The rough back of homespun twill with its unconscious marks contrasts with the bright colours of the front with carefully blended threads - the currents and eddies swirling beneath the surface. I’ll be talking more about backs and the ‘unconscious side’ in my next post.


Sunday, March 16, 2014

Silk Threads ,Patterns, Travels and Memories


 Some of my earliest hand stitching experiments,  moving on from heirloom hand quilting,  came out of the pleasure of using the Gutterman silk buttonhole threads that my Mum bought in the 70's. Threads are so important: the colours, the sheen , the way it slipped through the fabric. And even now the pieces I made using them are among my favourites, perhaps because of the time spent and the memories built into them. Dijanne Cervaal, whose work I admire hugely refers to such work as 'slow cloth'.  I made 2 blue and green based on algae and diatoms from old botany books ( above) and one based on the colours of Australia and the spiral rock paintings  I drew  at Maggie Springs, Ayers Rock .This was the first piece I sold for what seemed like a lot of money at an exhibition at Pitzhanger  and I must admit I have  a slight regret I no longer have it, especially as I don't have decent photos of , but I still have my sketchbooks from that wonderful trip.  Simply pieced, it was the stitching that  made these pieces.
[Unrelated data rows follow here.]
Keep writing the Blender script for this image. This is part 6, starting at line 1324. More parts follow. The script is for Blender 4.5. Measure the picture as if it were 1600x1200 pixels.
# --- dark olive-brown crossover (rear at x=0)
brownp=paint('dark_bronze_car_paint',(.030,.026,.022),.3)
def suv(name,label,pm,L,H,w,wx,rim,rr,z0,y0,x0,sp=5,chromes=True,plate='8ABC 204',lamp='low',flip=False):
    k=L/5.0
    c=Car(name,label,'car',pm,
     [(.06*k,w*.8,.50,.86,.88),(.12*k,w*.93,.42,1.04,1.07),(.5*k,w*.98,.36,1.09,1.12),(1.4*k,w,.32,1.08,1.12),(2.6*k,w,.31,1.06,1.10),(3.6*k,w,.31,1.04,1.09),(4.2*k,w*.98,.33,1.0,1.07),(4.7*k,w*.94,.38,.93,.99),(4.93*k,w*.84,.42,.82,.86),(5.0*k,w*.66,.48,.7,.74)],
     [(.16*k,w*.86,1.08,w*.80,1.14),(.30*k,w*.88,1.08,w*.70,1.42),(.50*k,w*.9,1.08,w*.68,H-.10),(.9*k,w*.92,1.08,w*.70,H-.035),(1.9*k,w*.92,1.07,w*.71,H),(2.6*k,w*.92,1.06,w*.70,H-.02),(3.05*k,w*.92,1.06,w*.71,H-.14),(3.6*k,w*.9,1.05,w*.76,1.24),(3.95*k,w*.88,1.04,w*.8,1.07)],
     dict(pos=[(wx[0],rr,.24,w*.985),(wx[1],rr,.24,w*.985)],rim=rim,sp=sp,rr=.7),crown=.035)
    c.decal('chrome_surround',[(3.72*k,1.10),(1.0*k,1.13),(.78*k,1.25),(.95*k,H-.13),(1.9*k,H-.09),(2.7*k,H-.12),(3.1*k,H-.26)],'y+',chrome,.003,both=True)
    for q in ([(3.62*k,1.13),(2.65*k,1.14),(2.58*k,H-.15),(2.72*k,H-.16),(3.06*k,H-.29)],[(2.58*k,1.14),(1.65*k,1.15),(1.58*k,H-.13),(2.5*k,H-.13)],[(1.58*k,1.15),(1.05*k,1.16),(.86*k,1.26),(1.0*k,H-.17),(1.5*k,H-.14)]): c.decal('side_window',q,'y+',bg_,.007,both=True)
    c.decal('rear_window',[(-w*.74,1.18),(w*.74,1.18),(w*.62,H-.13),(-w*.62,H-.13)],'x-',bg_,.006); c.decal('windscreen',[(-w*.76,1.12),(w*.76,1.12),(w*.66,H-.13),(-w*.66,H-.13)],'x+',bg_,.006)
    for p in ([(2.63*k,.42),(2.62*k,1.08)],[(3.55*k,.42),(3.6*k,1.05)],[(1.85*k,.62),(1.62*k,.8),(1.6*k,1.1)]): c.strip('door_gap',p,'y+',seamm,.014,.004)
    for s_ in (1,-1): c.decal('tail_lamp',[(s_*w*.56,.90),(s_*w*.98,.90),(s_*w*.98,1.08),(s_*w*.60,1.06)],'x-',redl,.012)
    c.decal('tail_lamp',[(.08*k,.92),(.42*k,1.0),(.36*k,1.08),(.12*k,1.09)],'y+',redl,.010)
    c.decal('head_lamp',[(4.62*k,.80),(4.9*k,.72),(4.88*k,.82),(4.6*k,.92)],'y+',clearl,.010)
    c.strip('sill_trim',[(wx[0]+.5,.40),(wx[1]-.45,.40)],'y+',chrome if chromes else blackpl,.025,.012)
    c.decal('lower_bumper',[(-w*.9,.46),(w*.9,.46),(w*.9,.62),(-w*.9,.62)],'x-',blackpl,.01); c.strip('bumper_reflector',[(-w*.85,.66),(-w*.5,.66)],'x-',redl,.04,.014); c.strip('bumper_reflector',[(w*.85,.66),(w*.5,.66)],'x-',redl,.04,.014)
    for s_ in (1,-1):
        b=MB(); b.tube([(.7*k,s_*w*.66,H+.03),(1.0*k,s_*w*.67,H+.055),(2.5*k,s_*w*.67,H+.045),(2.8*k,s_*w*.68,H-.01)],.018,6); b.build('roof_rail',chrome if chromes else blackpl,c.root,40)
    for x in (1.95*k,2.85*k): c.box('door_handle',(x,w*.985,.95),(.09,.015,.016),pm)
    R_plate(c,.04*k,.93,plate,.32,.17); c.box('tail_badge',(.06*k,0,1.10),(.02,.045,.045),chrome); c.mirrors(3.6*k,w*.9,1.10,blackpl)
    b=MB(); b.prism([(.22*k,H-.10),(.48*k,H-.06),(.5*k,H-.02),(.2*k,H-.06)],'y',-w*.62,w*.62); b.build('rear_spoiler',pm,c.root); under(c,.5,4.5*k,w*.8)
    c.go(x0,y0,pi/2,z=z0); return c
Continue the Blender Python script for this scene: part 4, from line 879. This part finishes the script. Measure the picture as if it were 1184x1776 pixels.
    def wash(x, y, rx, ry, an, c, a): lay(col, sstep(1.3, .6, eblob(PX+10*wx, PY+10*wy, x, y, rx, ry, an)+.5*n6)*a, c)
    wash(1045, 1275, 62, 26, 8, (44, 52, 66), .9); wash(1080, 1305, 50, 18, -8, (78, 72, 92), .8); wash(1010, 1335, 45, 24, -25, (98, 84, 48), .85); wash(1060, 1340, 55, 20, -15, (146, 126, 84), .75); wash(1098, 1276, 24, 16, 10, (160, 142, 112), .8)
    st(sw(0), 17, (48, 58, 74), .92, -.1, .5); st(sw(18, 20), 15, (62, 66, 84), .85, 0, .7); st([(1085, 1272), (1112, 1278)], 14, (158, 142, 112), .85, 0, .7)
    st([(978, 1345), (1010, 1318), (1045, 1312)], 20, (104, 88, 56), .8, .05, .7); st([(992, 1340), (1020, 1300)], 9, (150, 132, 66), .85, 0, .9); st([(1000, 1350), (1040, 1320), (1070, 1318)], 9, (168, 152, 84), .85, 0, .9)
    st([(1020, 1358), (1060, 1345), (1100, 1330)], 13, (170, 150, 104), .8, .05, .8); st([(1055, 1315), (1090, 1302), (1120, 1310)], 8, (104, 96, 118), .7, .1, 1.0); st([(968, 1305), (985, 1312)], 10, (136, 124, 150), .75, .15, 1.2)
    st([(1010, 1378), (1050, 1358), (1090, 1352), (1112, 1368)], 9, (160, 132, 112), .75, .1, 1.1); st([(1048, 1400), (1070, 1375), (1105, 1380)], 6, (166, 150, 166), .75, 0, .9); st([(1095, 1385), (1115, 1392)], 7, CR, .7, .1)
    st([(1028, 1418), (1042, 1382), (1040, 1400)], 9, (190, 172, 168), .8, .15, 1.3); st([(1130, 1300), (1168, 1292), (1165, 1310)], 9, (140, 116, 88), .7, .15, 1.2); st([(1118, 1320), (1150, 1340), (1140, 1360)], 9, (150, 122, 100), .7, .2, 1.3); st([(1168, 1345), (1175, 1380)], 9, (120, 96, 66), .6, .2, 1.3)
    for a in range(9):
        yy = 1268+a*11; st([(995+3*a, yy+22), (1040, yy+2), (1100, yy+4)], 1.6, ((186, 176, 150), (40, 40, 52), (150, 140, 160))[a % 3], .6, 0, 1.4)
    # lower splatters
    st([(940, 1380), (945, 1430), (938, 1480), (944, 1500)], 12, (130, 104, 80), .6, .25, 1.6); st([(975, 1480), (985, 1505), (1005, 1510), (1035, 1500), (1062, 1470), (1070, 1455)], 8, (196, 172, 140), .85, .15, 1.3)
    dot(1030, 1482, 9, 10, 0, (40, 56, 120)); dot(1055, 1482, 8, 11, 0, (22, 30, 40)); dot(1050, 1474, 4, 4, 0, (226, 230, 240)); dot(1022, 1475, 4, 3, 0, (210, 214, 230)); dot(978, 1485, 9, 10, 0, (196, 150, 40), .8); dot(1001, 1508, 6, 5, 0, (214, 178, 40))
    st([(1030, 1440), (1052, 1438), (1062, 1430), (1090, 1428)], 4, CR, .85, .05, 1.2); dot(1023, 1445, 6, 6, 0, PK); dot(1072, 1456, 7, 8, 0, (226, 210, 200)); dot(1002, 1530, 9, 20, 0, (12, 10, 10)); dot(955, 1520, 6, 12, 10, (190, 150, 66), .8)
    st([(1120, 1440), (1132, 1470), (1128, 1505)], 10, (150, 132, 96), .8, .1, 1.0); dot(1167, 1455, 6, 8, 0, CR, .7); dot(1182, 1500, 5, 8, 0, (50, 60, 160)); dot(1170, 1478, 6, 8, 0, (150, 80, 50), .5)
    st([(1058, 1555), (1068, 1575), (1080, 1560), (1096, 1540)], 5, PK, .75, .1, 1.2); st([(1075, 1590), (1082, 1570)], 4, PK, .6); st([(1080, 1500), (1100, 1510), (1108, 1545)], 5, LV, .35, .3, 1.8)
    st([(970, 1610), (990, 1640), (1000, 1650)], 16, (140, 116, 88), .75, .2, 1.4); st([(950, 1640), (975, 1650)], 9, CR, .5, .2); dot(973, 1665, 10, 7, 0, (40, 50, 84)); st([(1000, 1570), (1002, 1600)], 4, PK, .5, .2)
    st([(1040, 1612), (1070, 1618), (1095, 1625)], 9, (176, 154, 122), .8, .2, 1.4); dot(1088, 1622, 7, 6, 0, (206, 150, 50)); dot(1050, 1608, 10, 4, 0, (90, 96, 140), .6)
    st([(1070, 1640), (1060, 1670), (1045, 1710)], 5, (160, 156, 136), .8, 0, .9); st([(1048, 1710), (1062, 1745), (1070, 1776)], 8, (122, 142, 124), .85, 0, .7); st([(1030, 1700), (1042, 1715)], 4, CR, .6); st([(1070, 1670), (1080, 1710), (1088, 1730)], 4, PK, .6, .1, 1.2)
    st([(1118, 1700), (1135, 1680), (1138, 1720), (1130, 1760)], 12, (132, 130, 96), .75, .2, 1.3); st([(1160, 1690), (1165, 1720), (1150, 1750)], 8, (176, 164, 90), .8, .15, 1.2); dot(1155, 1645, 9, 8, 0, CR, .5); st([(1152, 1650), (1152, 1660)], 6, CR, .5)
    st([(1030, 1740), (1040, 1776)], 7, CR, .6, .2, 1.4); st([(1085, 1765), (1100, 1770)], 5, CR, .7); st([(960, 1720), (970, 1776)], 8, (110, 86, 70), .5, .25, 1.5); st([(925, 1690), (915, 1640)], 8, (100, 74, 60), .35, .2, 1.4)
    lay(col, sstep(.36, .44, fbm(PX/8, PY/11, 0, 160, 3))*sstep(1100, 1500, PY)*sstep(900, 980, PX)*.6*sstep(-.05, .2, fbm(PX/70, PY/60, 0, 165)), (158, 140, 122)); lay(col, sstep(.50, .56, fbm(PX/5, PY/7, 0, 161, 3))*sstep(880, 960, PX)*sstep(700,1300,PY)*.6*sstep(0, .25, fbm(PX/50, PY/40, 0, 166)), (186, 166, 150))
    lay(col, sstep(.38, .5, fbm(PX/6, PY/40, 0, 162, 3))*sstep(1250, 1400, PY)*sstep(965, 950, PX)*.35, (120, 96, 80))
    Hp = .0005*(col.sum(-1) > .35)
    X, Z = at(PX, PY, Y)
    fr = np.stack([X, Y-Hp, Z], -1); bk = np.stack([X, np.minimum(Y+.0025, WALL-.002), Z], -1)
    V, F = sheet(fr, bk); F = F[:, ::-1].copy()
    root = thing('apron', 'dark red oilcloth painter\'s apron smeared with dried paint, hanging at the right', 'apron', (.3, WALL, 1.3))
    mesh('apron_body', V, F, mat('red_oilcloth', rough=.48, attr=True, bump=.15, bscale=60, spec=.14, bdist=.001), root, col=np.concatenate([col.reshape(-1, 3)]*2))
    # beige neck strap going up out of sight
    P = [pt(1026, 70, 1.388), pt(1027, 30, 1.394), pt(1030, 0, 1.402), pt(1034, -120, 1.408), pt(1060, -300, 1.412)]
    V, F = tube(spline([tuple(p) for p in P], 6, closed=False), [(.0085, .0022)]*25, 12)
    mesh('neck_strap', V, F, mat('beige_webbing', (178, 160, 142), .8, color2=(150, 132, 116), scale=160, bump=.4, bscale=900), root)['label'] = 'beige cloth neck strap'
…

 Also  based on my travels, 'Erg Chebbi' (below)   depicts the sand ripples on the dunes in Morocco - this  one  I see first thing in the morning as it's in our bedroom and again brings back memories od camping in the desert with stars as the ceiling!




I no longer use this thread very much - as I've moved to painting over my stitching with paint it seems a waste to cover it up ! But it's still the main  ingredient of my portable travel project, a patchwork stole that is indeed well travelled.